Si evidenzia, inoltre, come la formula “direzione e coordinamento”, di cui all’art. 2497 c.c., equivalga a “gestione unitaria” o “direzione unitaria”, intesa come elemento qualificante del gruppo (cui si affianca il “controllo”, per i gruppi di subordinazione o “verticali”, realizzandosi, diversamente, un gruppo di coordinamento o paritetico, detto anche “orizzontale”).
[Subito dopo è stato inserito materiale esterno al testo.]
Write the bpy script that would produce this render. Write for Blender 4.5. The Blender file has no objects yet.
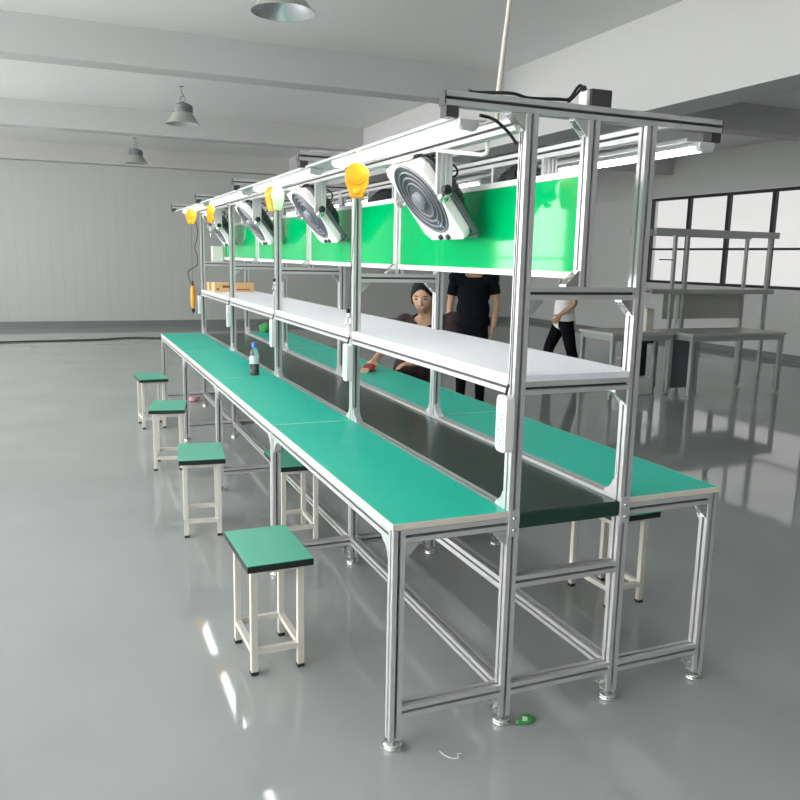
import bpy, bmesh, math, random
from mathutils import Vector, Matrix, Quaternion
random.seed(7)
D = bpy.data
COL = bpy.context.scene.collection
PI = math.pi

# ------------------------------------------------------------------ materials
def mat(name, color, rough=0.5, metal=0.0, spec=0.5, bump=None, noise=None, coat=0.0, emit=None, trans=0.0, ior=1.5):
    m = D.materials.new(name); m.use_nodes = True
    nt = m.node_tree; b = nt.nodes['Principled BSDF']
    b.inputs['Base Color'].default_value = (*color, 1)
    b.inputs['Roughness'].default_value = rough
    b.inputs['Metallic'].default_value = metal
    b.inputs['Specular IOR Level'].default_value = spec
    b.inputs['IOR'].default_value = ior
    if coat: b.inputs['Coat Weight'].default_value = coat; b.inputs['Coat Roughness'].default_value = 0.05
    if trans: b.inputs['Transmission Weight'].default_value = trans
    if emit:
        b.inputs['Emission Color'].default_value = (*emit[0], 1); b.inputs['Emission Strength'].default_value = emit[1]
    if noise:                                  # (scale, amount): slight mottling of the thing's own colour
        tc = nt.nodes.new('ShaderNodeTexCoord'); n = nt.nodes.new('ShaderNodeTexNoise')
        n.inputs['Scale'].default_value = noise[0]; n.inputs['Detail'].default_value = 5
        mx = nt.nodes.new('ShaderNodeMix'); mx.data_type = 'RGBA'
        k = noise[1]
        mx.inputs['A'].default_value = (*[c*(1-k) for c in color], 1)
        mx.inputs['B'].default_value = (*[min(1, c*(1+k)) for c in color], 1)
        nt.links.new(tc.outputs['Object'], n.inputs['Vector'])
        nt.links.new(n.outputs['Fac'], mx.inputs['Factor'])
        nt.links.new(mx.outputs['Result'], b.inputs['Base Color'])
    if bump:                                   # (scale, strength)
        tc = nt.nodes.new('ShaderNodeTexCoord'); n = nt.nodes.new('ShaderNodeTexNoise')
        n.inputs['Scale'].default_value = bump[0]; n.inputs['Detail'].default_value = 3
        bp = nt.nodes.new('ShaderNodeBump'); bp.inputs['Strength'].default_value = bump[1]; bp.inputs['Distance'].default_value = 0.002
        nt.links.new(tc.outputs['Object'], n.inputs['Vector'])
        nt.links.new(n.outputs['Fac'], bp.inputs['Height'])
        nt.links.new(bp.outputs['Normal'], b.inputs['Normal'])
    return m

M = {}
M['alu'] = mat('aluminium', (0.64, 0.645, 0.65), 0.36, 0.5)
M['slot_shade'] = mat('slot_shade', (0.06, 0.06, 0.063), 0.6)
M['cap'] = mat('profile_cap', (0.055, 0.055, 0.06), 0.5)
M['zinc'] = mat('zinc', (0.75, 0.75, 0.74), 0.22, 0.9)
M['mat_green'] = mat('green_mat', (0.010, 0.58, 0.43), 0.42, noise=(6, 0.05))
M['stool_green'] = mat('stool_green', (0.10, 0.50, 0.35), 0.38)
M['edge'] = mat('cream_edging', (0.72, 0.68, 0.60), 0.5)
M['board_white'] = mat('shelf_board', (0.85, 0.86, 0.93), 0.4)
M['belt'] = mat('belt_green', (0.018, 0.052, 0.038), 0.25, spec=0.28, bump=(60, 0.05))
M['screen'] = mat('green_screen', (0.0, 0.40, 0.115), 0.05, spec=0.27)
M['frame_white'] = mat('white_frame', (0.78, 0.80, 0.76), 0.4)
M['stool_steel'] = mat('stool_steel', (0.66, 0.64, 0.58), 0.45)
M['black'] = mat('black_plastic', (0.012, 0.012, 0.014), 0.4)
M['seat_edge'] = mat('seat_edge', (0.006, 0.016, 0.014), 0.5)
M['rubber'] = mat('rubber', (0.03, 0.03, 0.03), 0.7)
M['white_plastic'] = mat('white_plastic', (0.80, 0.80, 0.78), 0.35)
M['cyan'] = mat('pale_blue_plastic', (0.40, 0.58, 0.82), 0.4)
M['slot'] = mat('socket_slot', (0.05, 0.10, 0.22), 0.5)
M['fan_grey'] = mat('fan_grey', (0.085, 0.095, 0.108), 0.4)
M['fan_dark'] = mat('fan_dark', (0.035, 0.042, 0.052), 0.45)
M['fan_mid'] = mat('fan_mid', (0.20, 0.215, 0.235), 0.35)
M['yellow'] = mat('yellow_plastic', (0.85, 0.43, 0.015), 0.38)
M['pale_green'] = mat('pale_green_film', (0.52, 0.83, 0.45), 0.15)
M['orange'] = mat('orange_plastic', (0.85, 0.32, 0.02), 0.4)
M['cord'] = mat('black_cord', (0.015, 0.015, 0.017), 0.5)
M['conduit'] = mat('beige_conduit', (0.62, 0.58, 0.52), 0.5)
M['card'] = mat('cardboard', (0.66, 0.42, 0.20), 0.75, noise=(30, 0.08))
M['print'] = mat('box_print', (0.22, 0.08, 0.04), 0.7)
M['paper'] = mat('paper', (0.82, 0.82, 0.82), 0.7)
M['lamp_shell'] = mat('lamp_shell', (0.40, 0.42, 0.385), 0.4, 0.2)
M['lamp_in'] = mat('lamp_reflector', (0.75, 0.76, 0.78), 0.22, 0.85)
M['lamp_body'] = mat('lamp_body', (0.20, 0.21, 0.21), 0.4, 0.3)
M['hookwire'] = mat('steel_wire', (0.25, 0.25, 0.25), 0.4, 0.6)
M['led'] = mat('led_diffuser', (0.9, 0.9, 0.9), 0.5, emit=((1.0, 0.985, 0.96), 11.0))
M['led_body'] = mat('led_body', (0.52, 0.53, 0.53), 0.4)
M['wall'] = mat('painted_wall', (0.56, 0.57, 0.56), 0.7)
M['wall_dark'] = mat('grey_partition', (0.38, 0.385, 0.385), 0.6)
M['panelwall'] = mat('panel_wall', (0.60, 0.615, 0.605), 0.5)
M['ceiling'] = mat('ceiling_paint', (0.72, 0.725, 0.715), 0.8, noise=(0.8, 0.02))
M['beam'] = mat('beam_paint', (0.50, 0.505, 0.50), 0.8)
M['base'] = mat('baseboard_grey', (0.20, 0.215, 0.21), 0.5)
M['winframe'] = mat('window_frame', (0.022, 0.024, 0.026), 0.45)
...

Il gruppo viene visto come una situazione di fatto, connotata dall’esistenza di una direzione unitaria di più società, che genera una serie di diritti e doveri di tipo informativo, organizzativo e risarcitorio. Nel complesso – osserva la decisione in commento – emerge la tendenza a “legalizzare” il gruppo, ovvero a farlo “evolvere” da fenomeno meramente economico a situazione dotata di specifico rilievo giuridico.

A fronte di ciò, un contesto quale quello sopra descritto fa propendere per la considerazione che la società fallita (così come le altre società) sia stata eterodiretta dalla holding familiare di fatto, con l’intento di farle cedere – peraltro con modalità pregiudizievoli per la stessa e per i suoi creditori – gli asset societari più rilevanti, distraendo ogni suo attivo patrimoniale.
Il tutto, quindi, nell’interesse esclusivo della capogruppo e dei suoi holders e non già della società eterodiretta fallita.
Né il pregiudizio subito dalla società fallita e dai suoi creditori è giustificabile nella logica del gruppo, dovendo, a tal fine, sussistere un interesse giuridicamente ed economicamente apprezzabile anche della società eterodiretta.

Pertanto, nella specie, la responsabilità per violazione dei principi di corretta gestione societaria e imprenditoriale deriva dal mancato rispetto dei canoni generali di correttezza e buona fede imprenditoriali, tale da configurare un abuso nell’esercizio del potere di direttiva e di istruzione, perché volutamente preordinato a soddisfare gli interessi propri della capogruppo (di fatto) o di altri soggetti, interni o esterni al gruppo, con esiti sfavorevoli o pregiudizievoli per la società controllata (cfr. Trib. Palermo 15 giugno 2011).